Problem requirements
Exact reproduction of the data is required, with images excluded.

= = = =

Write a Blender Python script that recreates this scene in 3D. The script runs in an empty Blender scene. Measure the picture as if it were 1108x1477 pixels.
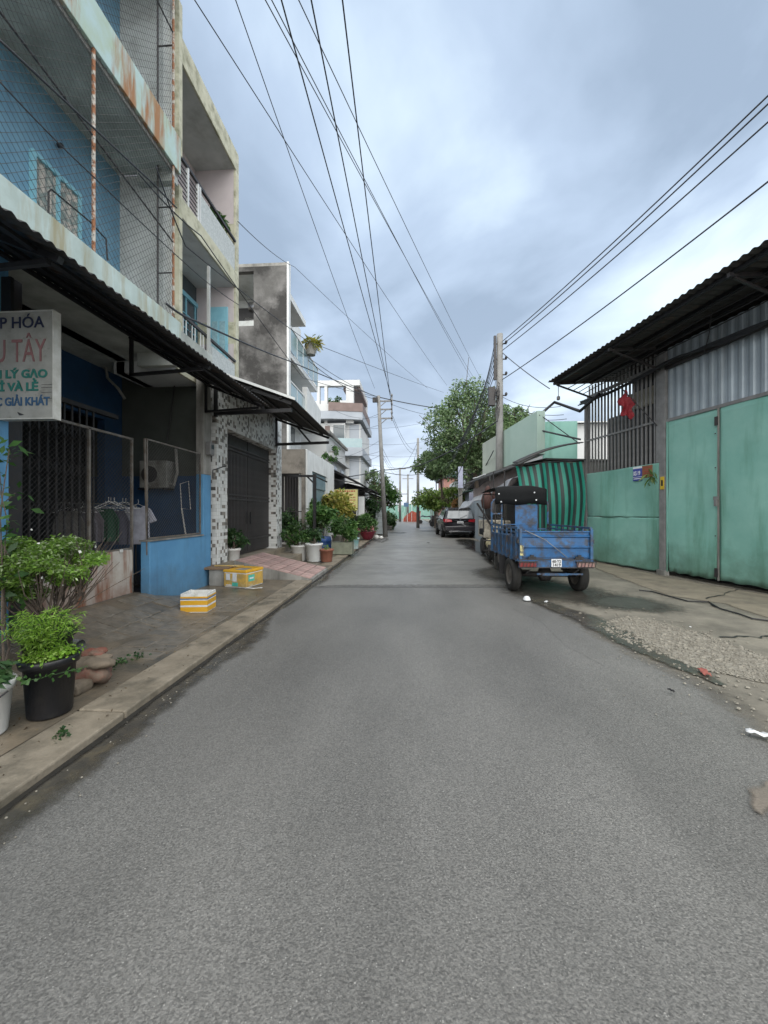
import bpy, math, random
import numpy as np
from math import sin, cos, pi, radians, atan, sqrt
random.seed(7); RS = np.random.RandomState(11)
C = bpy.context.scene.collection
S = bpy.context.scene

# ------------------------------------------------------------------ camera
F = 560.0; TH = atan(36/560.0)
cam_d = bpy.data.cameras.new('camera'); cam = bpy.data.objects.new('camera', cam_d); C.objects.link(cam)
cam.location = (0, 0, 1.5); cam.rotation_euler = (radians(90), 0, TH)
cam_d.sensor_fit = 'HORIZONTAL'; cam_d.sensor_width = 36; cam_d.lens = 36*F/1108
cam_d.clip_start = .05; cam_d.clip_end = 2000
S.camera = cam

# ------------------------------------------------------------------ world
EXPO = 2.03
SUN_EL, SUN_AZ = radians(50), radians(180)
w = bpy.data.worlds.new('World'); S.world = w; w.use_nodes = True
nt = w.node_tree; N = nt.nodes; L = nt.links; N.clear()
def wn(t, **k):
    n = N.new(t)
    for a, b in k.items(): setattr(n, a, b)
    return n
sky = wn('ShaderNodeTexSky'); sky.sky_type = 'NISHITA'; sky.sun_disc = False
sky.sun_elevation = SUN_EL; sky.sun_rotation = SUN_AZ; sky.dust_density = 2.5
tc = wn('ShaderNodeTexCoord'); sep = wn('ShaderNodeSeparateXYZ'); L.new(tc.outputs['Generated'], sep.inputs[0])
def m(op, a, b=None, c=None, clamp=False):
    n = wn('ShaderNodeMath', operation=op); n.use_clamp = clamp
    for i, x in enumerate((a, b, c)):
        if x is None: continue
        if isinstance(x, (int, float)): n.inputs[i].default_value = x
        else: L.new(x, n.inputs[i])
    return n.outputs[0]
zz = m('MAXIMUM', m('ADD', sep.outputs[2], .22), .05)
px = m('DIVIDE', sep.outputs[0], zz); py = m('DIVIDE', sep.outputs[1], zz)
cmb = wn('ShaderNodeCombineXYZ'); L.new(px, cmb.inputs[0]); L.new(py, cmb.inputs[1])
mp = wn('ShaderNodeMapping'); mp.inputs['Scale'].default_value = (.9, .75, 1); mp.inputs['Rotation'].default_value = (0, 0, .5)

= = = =

Task answer
Write a Blender Python script that recreates this scene in 3D. The script runs in an empty Blender scene. Measure the picture as if it were 1108x1477 pixels.
import bpy, math, random
import numpy as np
from math import sin, cos, pi, radians, atan, sqrt
random.seed(7); RS = np.random.RandomState(11)
C = bpy.context.scene.collection
S = bpy.context.scene

# ------------------------------------------------------------------ camera
F = 560.0; TH = atan(36/560.0)
cam_d = bpy.data.cameras.new('camera'); cam = bpy.data.objects.new('camera', cam_d); C.objects.link(cam)
cam.location = (0, 0, 1.5); cam.rotation_euler = (radians(90), 0, TH)
cam_d.sensor_fit = 'HORIZONTAL'; cam_d.sensor_width = 36; cam_d.lens = 36*F/1108
cam_d.clip_start = .05; cam_d.clip_end = 2000
S.camera = cam

# ------------------------------------------------------------------ world
EXPO = 2.03
SUN_EL, SUN_AZ = radians(50), radians(180)
w = bpy.data.worlds.new('World'); S.world = w; w.use_nodes = True
nt = w.node_tree; N = nt.nodes; L = nt.links; N.clear()
def wn(t, **k):
    n = N.new(t)
    for a, b in k.items(): setattr(n, a, b)
    return n
sky = wn('ShaderNodeTexSky'); sky.sky_type = 'NISHITA'; sky.sun_disc = False
sky.sun_elevation = SUN_EL; sky.sun_rotation = SUN_AZ; sky.dust_density = 2.5
tc = wn('ShaderNodeTexCoord'); sep = wn('ShaderNodeSeparateXYZ'); L.new(tc.outputs['Generated'], sep.inputs[0])
def m(op, a, b=None, c=None, clamp=False):
    n = wn('ShaderNodeMath', operation=op); n.use_clamp = clamp
    for i, x in enumerate((a, b, c)):
        if x is None: continue
        if isinstance(x, (int, float)): n.inputs[i].default_value = x
        else: L.new(x, n.inputs[i])
    return n.outputs[0]
zz = m('MAXIMUM', m('ADD', sep.outputs[2], .22), .05)
px = m('DIVIDE', sep.outputs[0], zz); py = m('DIVIDE', sep.outputs[1], zz)
cmb = wn('ShaderNodeCombineXYZ'); L.new(px, cmb.inputs[0]); L.new(py, cmb.inputs[1])
mp = wn('ShaderNodeMapping'); mp.inputs['Scale'].default_value = (.9, .75, 1); mp.inputs['Rotation'].default_value = (0, 0, .5)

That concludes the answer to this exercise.